**DATA EXCERPT:**
****
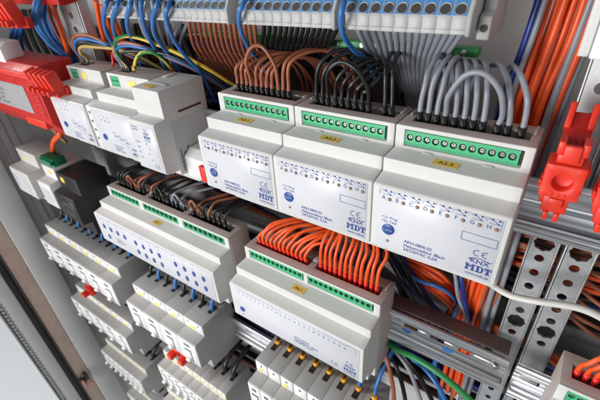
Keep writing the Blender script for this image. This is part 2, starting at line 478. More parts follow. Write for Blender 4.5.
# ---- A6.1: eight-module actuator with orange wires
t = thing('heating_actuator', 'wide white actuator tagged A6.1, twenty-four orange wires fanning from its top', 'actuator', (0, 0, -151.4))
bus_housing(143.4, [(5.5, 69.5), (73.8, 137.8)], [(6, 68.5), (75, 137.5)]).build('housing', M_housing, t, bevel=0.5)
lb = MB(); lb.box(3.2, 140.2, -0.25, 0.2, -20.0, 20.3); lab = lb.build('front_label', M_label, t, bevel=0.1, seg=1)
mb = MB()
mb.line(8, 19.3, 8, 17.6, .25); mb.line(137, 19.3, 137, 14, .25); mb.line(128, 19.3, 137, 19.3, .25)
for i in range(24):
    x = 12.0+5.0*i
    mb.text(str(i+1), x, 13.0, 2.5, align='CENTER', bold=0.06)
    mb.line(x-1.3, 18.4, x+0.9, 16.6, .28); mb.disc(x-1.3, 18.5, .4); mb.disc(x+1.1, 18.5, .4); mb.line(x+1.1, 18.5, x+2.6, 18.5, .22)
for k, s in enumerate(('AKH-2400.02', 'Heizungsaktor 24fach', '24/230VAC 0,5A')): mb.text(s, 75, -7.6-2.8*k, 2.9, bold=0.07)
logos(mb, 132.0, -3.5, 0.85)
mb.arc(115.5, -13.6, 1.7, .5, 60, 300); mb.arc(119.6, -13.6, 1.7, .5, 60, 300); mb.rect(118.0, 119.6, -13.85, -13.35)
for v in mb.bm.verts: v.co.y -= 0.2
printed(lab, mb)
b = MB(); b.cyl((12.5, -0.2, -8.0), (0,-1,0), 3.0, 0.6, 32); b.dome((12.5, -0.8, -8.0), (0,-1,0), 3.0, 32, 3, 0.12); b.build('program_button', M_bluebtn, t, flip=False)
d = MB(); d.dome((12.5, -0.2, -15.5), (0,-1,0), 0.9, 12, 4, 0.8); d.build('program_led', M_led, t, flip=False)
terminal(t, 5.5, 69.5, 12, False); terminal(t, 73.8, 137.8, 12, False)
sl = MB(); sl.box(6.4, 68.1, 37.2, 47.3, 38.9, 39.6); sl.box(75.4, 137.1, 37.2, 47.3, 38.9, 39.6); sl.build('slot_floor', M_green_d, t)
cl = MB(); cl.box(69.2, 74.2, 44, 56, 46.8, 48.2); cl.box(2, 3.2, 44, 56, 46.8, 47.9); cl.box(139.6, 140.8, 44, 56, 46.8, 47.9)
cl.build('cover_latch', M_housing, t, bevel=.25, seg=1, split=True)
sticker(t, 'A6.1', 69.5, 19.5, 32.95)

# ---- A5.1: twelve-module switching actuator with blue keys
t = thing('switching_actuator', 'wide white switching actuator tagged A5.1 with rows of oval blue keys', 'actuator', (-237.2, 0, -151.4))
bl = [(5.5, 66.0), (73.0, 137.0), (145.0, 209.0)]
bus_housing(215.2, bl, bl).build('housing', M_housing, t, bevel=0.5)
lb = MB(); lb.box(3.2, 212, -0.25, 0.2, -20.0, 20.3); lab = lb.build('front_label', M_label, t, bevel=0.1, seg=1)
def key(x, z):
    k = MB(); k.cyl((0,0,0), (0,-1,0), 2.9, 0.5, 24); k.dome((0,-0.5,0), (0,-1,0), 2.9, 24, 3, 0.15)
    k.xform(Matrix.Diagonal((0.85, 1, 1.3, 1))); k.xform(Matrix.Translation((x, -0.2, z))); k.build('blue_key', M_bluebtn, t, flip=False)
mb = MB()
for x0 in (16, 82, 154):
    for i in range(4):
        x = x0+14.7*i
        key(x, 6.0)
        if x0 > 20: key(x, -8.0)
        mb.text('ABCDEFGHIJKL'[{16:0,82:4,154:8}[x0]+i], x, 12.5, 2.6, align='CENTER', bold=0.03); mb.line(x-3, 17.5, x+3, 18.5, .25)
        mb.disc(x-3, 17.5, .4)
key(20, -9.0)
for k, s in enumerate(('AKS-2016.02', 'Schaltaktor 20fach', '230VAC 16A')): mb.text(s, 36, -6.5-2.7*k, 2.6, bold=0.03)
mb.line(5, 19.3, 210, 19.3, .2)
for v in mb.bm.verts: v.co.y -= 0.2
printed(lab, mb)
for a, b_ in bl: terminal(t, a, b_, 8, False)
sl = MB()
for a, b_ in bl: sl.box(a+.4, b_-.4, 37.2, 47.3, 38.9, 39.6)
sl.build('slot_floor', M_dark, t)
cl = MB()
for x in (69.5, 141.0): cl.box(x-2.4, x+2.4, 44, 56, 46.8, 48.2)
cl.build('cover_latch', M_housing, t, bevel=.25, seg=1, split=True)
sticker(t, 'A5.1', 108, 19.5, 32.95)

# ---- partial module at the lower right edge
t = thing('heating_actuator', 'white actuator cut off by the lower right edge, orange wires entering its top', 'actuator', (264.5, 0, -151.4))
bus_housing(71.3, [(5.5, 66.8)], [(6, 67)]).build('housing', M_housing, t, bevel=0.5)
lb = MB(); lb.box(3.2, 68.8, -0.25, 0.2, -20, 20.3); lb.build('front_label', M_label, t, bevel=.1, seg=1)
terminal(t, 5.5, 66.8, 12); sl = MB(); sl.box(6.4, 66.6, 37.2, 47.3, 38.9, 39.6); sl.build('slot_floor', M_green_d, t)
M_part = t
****
Every line above should be returned exactly; the pictures stay out.

**RESULT OF THIS TASK:**
Keep writing the Blender script for this image. This is part 2, starting at line 478. More parts follow. Write for Blender 4.5.
# ---- A6.1: eight-module actuator with orange wires
t = thing('heating_actuator', 'wide white actuator tagged A6.1, twenty-four orange wires fanning from its top', 'actuator', (0, 0, -151.4))
bus_housing(143.4, [(5.5, 69.5), (73.8, 137.8)], [(6, 68.5), (75, 137.5)]).build('housing', M_housing, t, bevel=0.5)
lb = MB(); lb.box(3.2, 140.2, -0.25, 0.2, -20.0, 20.3); lab = lb.build('front_label', M_label, t, bevel=0.1, seg=1)
mb = MB()
mb.line(8, 19.3, 8, 17.6, .25); mb.line(137, 19.3, 137, 14, .25); mb.line(128, 19.3, 137, 19.3, .25)
for i in range(24):
    x = 12.0+5.0*i
    mb.text(str(i+1), x, 13.0, 2.5, align='CENTER', bold=0.06)
    mb.line(x-1.3, 18.4, x+0.9, 16.6, .28); mb.disc(x-1.3, 18.5, .4); mb.disc(x+1.1, 18.5, .4); mb.line(x+1.1, 18.5, x+2.6, 18.5, .22)
for k, s in enumerate(('AKH-2400.02', 'Heizungsaktor 24fach', '24/230VAC 0,5A')): mb.text(s, 75, -7.6-2.8*k, 2.9, bold=0.07)
logos(mb, 132.0, -3.5, 0.85)
mb.arc(115.5, -13.6, 1.7, .5, 60, 300); mb.arc(119.6, -13.6, 1.7, .5, 60, 300); mb.rect(118.0, 119.6, -13.85, -13.35)
for v in mb.bm.verts: v.co.y -= 0.2
printed(lab, mb)
b = MB(); b.cyl((12.5, -0.2, -8.0), (0,-1,0), 3.0, 0.6, 32); b.dome((12.5, -0.8, -8.0), (0,-1,0), 3.0, 32, 3, 0.12); b.build('program_button', M_bluebtn, t, flip=False)
d = MB(); d.dome((12.5, -0.2, -15.5), (0,-1,0), 0.9, 12, 4, 0.8); d.build('program_led', M_led, t, flip=False)
terminal(t, 5.5, 69.5, 12, False); terminal(t, 73.8, 137.8, 12, False)
sl = MB(); sl.box(6.4, 68.1, 37.2, 47.3, 38.9, 39.6); sl.box(75.4, 137.1, 37.2, 47.3, 38.9, 39.6); sl.build('slot_floor', M_green_d, t)
cl = MB(); cl.box(69.2, 74.2, 44, 56, 46.8, 48.2); cl.box(2, 3.2, 44, 56, 46.8, 47.9); cl.box(139.6, 140.8, 44, 56, 46.8, 47.9)
cl.build('cover_latch', M_housing, t, bevel=.25, seg=1, split=True)
sticker(t, 'A6.1', 69.5, 19.5, 32.95)

# ---- A5.1: twelve-module switching actuator with blue keys
t = thing('switching_actuator', 'wide white switching actuator tagged A5.1 with rows of oval blue keys', 'actuator', (-237.2, 0, -151.4))
bl = [(5.5, 66.0), (73.0, 137.0), (145.0, 209.0)]
bus_housing(215.2, bl, bl).build('housing', M_housing, t, bevel=0.5)
lb = MB(); lb.box(3.2, 212, -0.25, 0.2, -20.0, 20.3); lab = lb.build('front_label', M_label, t, bevel=0.1, seg=1)
def key(x, z):
    k = MB(); k.cyl((0,0,0), (0,-1,0), 2.9, 0.5, 24); k.dome((0,-0.5,0), (0,-1,0), 2.9, 24, 3, 0.15)
    k.xform(Matrix.Diagonal((0.85, 1, 1.3, 1))); k.xform(Matrix.Translation((x, -0.2, z))); k.build('blue_key', M_bluebtn, t, flip=False)
mb = MB()
for x0 in (16, 82, 154):
    for i in range(4):
        x = x0+14.7*i
        key(x, 6.0)
        if x0 > 20: key(x, -8.0)
        mb.text('ABCDEFGHIJKL'[{16:0,82:4,154:8}[x0]+i], x, 12.5, 2.6, align='CENTER', bold=0.03); mb.line(x-3, 17.5, x+3, 18.5, .25)
        mb.disc(x-3, 17.5, .4)
key(20, -9.0)
for k, s in enumerate(('AKS-2016.02', 'Schaltaktor 20fach', '230VAC 16A')): mb.text(s, 36, -6.5-2.7*k, 2.6, bold=0.03)
mb.line(5, 19.3, 210, 19.3, .2)
for v in mb.bm.verts: v.co.y -= 0.2
printed(lab, mb)
for a, b_ in bl: terminal(t, a, b_, 8, False)
sl = MB()
for a, b_ in bl: sl.box(a+.4, b_-.4, 37.2, 47.3, 38.9, 39.6)
sl.build('slot_floor', M_dark, t)
cl = MB()
for x in (69.5, 141.0): cl.box(x-2.4, x+2.4, 44, 56, 46.8, 48.2)
cl.build('cover_latch', M_housing, t, bevel=.25, seg=1, split=True)
sticker(t, 'A5.1', 108, 19.5, 32.95)

# ---- partial module at the lower right edge
t = thing('heating_actuator', 'white actuator cut off by the lower right edge, orange wires entering its top', 'actuator', (264.5, 0, -151.4))
bus_housing(71.3, [(5.5, 66.8)], [(6, 67)]).build('housing', M_housing, t, bevel=0.5)
lb = MB(); lb.box(3.2, 68.8, -0.25, 0.2, -20, 20.3); lb.build('front_label', M_label, t, bevel=.1, seg=1)
terminal(t, 5.5, 66.8, 12); sl = MB(); sl.box(6.4, 66.6, 37.2, 47.3, 38.9, 39.6); sl.build('slot_floor', M_green_d, t)
M_part = t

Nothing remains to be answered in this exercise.